• [WHAT THIS TASK INVOLVES] Write out the whole listing again, exactly.

• [SOURCE MATERIAL]
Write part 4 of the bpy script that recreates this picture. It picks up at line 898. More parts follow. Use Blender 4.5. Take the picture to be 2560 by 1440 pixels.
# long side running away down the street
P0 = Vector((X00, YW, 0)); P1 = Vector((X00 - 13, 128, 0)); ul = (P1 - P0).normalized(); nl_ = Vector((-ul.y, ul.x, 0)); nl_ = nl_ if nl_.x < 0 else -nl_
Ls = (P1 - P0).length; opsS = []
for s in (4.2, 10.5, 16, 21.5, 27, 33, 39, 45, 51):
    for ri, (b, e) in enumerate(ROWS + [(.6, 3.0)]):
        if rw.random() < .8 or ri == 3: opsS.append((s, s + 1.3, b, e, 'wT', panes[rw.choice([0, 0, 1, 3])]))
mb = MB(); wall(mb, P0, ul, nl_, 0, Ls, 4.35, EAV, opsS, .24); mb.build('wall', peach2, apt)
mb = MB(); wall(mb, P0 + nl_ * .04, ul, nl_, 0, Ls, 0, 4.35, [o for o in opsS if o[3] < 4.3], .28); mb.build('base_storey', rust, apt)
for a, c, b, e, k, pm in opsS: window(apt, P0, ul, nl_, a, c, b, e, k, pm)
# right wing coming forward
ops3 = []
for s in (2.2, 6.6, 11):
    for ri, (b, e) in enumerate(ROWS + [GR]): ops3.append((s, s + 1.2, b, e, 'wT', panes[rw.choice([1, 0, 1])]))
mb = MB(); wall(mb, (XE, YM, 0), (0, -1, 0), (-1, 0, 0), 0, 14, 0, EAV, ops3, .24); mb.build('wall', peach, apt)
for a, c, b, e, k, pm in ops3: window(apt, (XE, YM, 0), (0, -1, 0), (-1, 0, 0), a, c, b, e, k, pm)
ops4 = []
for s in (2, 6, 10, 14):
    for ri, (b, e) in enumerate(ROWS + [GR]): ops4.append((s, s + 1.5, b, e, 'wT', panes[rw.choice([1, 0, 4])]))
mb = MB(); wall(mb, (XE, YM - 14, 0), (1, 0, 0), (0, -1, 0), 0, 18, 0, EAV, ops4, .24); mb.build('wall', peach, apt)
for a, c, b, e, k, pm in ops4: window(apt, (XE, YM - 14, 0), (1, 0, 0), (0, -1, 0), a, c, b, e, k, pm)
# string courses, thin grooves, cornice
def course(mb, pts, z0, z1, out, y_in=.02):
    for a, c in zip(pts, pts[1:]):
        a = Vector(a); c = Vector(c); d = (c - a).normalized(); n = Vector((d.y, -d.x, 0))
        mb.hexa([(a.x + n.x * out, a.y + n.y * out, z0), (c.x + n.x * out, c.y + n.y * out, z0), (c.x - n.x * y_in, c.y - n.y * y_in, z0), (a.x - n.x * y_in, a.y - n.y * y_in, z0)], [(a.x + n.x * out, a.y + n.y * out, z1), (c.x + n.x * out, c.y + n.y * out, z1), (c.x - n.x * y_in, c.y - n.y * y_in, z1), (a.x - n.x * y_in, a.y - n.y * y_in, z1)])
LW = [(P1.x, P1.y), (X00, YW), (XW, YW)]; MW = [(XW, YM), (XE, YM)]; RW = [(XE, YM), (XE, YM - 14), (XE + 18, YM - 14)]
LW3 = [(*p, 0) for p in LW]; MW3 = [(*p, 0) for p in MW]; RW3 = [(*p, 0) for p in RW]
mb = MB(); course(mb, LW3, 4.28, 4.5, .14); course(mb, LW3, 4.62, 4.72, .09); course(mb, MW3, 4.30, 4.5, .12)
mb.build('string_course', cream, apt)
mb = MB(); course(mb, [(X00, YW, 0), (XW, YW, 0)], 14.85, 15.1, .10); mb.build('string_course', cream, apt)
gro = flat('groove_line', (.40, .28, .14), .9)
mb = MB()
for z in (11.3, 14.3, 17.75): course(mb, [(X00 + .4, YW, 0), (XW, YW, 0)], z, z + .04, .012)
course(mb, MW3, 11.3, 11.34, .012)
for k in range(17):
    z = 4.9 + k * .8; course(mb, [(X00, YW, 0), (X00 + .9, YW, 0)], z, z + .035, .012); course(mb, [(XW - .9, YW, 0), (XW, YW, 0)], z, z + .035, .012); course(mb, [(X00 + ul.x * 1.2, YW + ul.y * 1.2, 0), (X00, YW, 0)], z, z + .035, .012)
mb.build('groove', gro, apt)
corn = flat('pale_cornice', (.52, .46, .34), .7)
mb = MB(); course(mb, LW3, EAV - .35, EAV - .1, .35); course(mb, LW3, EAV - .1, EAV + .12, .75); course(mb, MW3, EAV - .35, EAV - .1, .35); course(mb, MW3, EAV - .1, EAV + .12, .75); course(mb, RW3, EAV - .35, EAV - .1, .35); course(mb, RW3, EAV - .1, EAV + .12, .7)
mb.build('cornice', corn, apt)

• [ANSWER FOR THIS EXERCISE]
Write part 4 of the bpy script that recreates this picture. It picks up at line 898. More parts follow. Use Blender 4.5. Take the picture to be 2560 by 1440 pixels.
# long side running away down the street
P0 = Vector((X00, YW, 0)); P1 = Vector((X00 - 13, 128, 0)); ul = (P1 - P0).normalized(); nl_ = Vector((-ul.y, ul.x, 0)); nl_ = nl_ if nl_.x < 0 else -nl_
Ls = (P1 - P0).length; opsS = []
for s in (4.2, 10.5, 16, 21.5, 27, 33, 39, 45, 51):
    for ri, (b, e) in enumerate(ROWS + [(.6, 3.0)]):
        if rw.random() < .8 or ri == 3: opsS.append((s, s + 1.3, b, e, 'wT', panes[rw.choice([0, 0, 1, 3])]))
mb = MB(); wall(mb, P0, ul, nl_, 0, Ls, 4.35, EAV, opsS, .24); mb.build('wall', peach2, apt)
mb = MB(); wall(mb, P0 + nl_ * .04, ul, nl_, 0, Ls, 0, 4.35, [o for o in opsS if o[3] < 4.3], .28); mb.build('base_storey', rust, apt)
for a, c, b, e, k, pm in opsS: window(apt, P0, ul, nl_, a, c, b, e, k, pm)
# right wing coming forward
ops3 = []
for s in (2.2, 6.6, 11):
    for ri, (b, e) in enumerate(ROWS + [GR]): ops3.append((s, s + 1.2, b, e, 'wT', panes[rw.choice([1, 0, 1])]))
mb = MB(); wall(mb, (XE, YM, 0), (0, -1, 0), (-1, 0, 0), 0, 14, 0, EAV, ops3, .24); mb.build('wall', peach, apt)
for a, c, b, e, k, pm in ops3: window(apt, (XE, YM, 0), (0, -1, 0), (-1, 0, 0), a, c, b, e, k, pm)
ops4 = []
for s in (2, 6, 10, 14):
    for ri, (b, e) in enumerate(ROWS + [GR]): ops4.append((s, s + 1.5, b, e, 'wT', panes[rw.choice([1, 0, 4])]))
mb = MB(); wall(mb, (XE, YM - 14, 0), (1, 0, 0), (0, -1, 0), 0, 18, 0, EAV, ops4, .24); mb.build('wall', peach, apt)
for a, c, b, e, k, pm in ops4: window(apt, (XE, YM - 14, 0), (1, 0, 0), (0, -1, 0), a, c, b, e, k, pm)
# string courses, thin grooves, cornice
def course(mb, pts, z0, z1, out, y_in=.02):
    for a, c in zip(pts, pts[1:]):
        a = Vector(a); c = Vector(c); d = (c - a).normalized(); n = Vector((d.y, -d.x, 0))
        mb.hexa([(a.x + n.x * out, a.y + n.y * out, z0), (c.x + n.x * out, c.y + n.y * out, z0), (c.x - n.x * y_in, c.y - n.y * y_in, z0), (a.x - n.x * y_in, a.y - n.y * y_in, z0)], [(a.x + n.x * out, a.y + n.y * out, z1), (c.x + n.x * out, c.y + n.y * out, z1), (c.x - n.x * y_in, c.y - n.y * y_in, z1), (a.x - n.x * y_in, a.y - n.y * y_in, z1)])
LW = [(P1.x, P1.y), (X00, YW), (XW, YW)]; MW = [(XW, YM), (XE, YM)]; RW = [(XE, YM), (XE, YM - 14), (XE + 18, YM - 14)]
LW3 = [(*p, 0) for p in LW]; MW3 = [(*p, 0) for p in MW]; RW3 = [(*p, 0) for p in RW]
mb = MB(); course(mb, LW3, 4.28, 4.5, .14); course(mb, LW3, 4.62, 4.72, .09); course(mb, MW3, 4.30, 4.5, .12)
mb.build('string_course', cream, apt)
mb = MB(); course(mb, [(X00, YW, 0), (XW, YW, 0)], 14.85, 15.1, .10); mb.build('string_course', cream, apt)
gro = flat('groove_line', (.40, .28, .14), .9)
mb = MB()
for z in (11.3, 14.3, 17.75): course(mb, [(X00 + .4, YW, 0), (XW, YW, 0)], z, z + .04, .012)
course(mb, MW3, 11.3, 11.34, .012)
for k in range(17):
    z = 4.9 + k * .8; course(mb, [(X00, YW, 0), (X00 + .9, YW, 0)], z, z + .035, .012); course(mb, [(XW - .9, YW, 0), (XW, YW, 0)], z, z + .035, .012); course(mb, [(X00 + ul.x * 1.2, YW + ul.y * 1.2, 0), (X00, YW, 0)], z, z + .035, .012)
mb.build('groove', gro, apt)
corn = flat('pale_cornice', (.52, .46, .34), .7)
mb = MB(); course(mb, LW3, EAV - .35, EAV - .1, .35); course(mb, LW3, EAV - .1, EAV + .12, .75); course(mb, MW3, EAV - .35, EAV - .1, .35); course(mb, MW3, EAV - .1, EAV + .12, .75); course(mb, RW3, EAV - .35, EAV - .1, .35); course(mb, RW3, EAV - .1, EAV + .12, .7)
mb.build('cornice', corn, apt)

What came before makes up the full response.